Thursday, September 15, 2005

An Interlude in Grandview Cemetery, Part VII

(A multi-part fictionalized account of the truth)

Anticipation coiled around Jason's neck. With each step, he slowed a bit more. The knowledge he was going bump into something blindly was building like a palpable force in front of him. His hand trembled with the desire to pull back. If it didn't come soon, he was going to have to--

His fingers stubbed against stone.

He froze.

Lichen-covered stone. Rough and cool. Jason rested his hand on the top of the old retaining wall. It stood barely more than waist height. He filled his chest with a huge, full breath, then tried to exhale his uneasiness.
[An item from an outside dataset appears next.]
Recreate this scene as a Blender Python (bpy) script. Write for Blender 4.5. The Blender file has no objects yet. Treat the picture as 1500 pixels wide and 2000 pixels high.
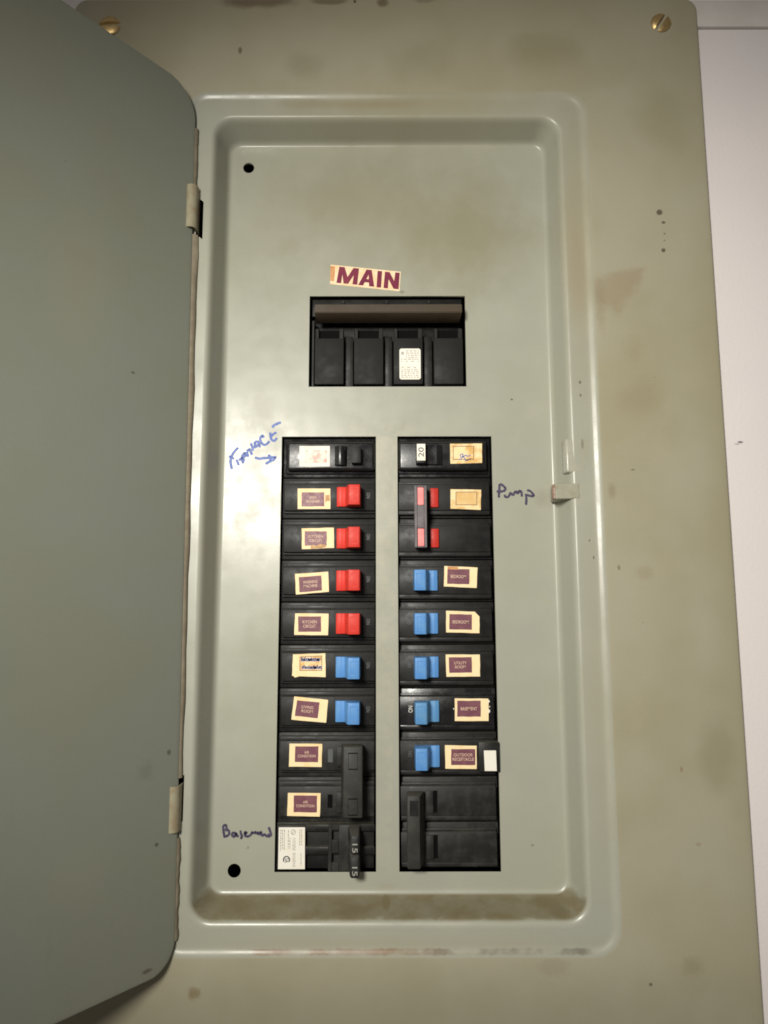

Walking his fingers over the shelf, Jason inched along. The soles of his shoes rasped against flakes of stone and eroded mortar. Then, he felt the structure branch outward into the open air. He had arrived.

Jason planted two secure handholds, then hoisted himself up. The forest, listening to Jason's progress, heard the scrape of his jeans as he cleared the top and stood. Then, silently, Jason eased out onto the spur, where a swath of wall swept from the roadway and soared over the falling mountainside below. Around him, the night settled, and silence returned.

At one time, the buttress helped to hold the road bed, but Jason's eyes saw only a narrow walkway to a secret, protected place--a small stone platform hovering in the emptiness. In truth, the height was uncomfortable, even dangerous. But in the dark, the edge of stone felt as cataclysmic as the teetering end of the Earth itself.

On to the Final Part
Back to Part VI
Just joining us? Go back to Part I


Juan Gabriel Llorca said...

I say...write screenplays. This stuff is cinematic, rather literary, I think...Not that my opinion should matter, being an idiot,compared with the likes of 'Bernita'...still...

Juan Gabriel Llorca said...

"...rather than literary...", I meant to say

Anonymous said...


I definitely have drifted away from a literary style over time. I tend to write more briefly and directly and let the reader fill in more with his/her own mind. Not sure if I agree with the screenplays comment, though. I'd love to direct a movie where I had complete control, but writing a screenplay only offers control of the dialog. Any scene description is at the mercy of the director to accept or ignore. The director is the one to bring the scenes to life.

Nevertheless, I appreciate your opinion! I'm always open to critique and comment.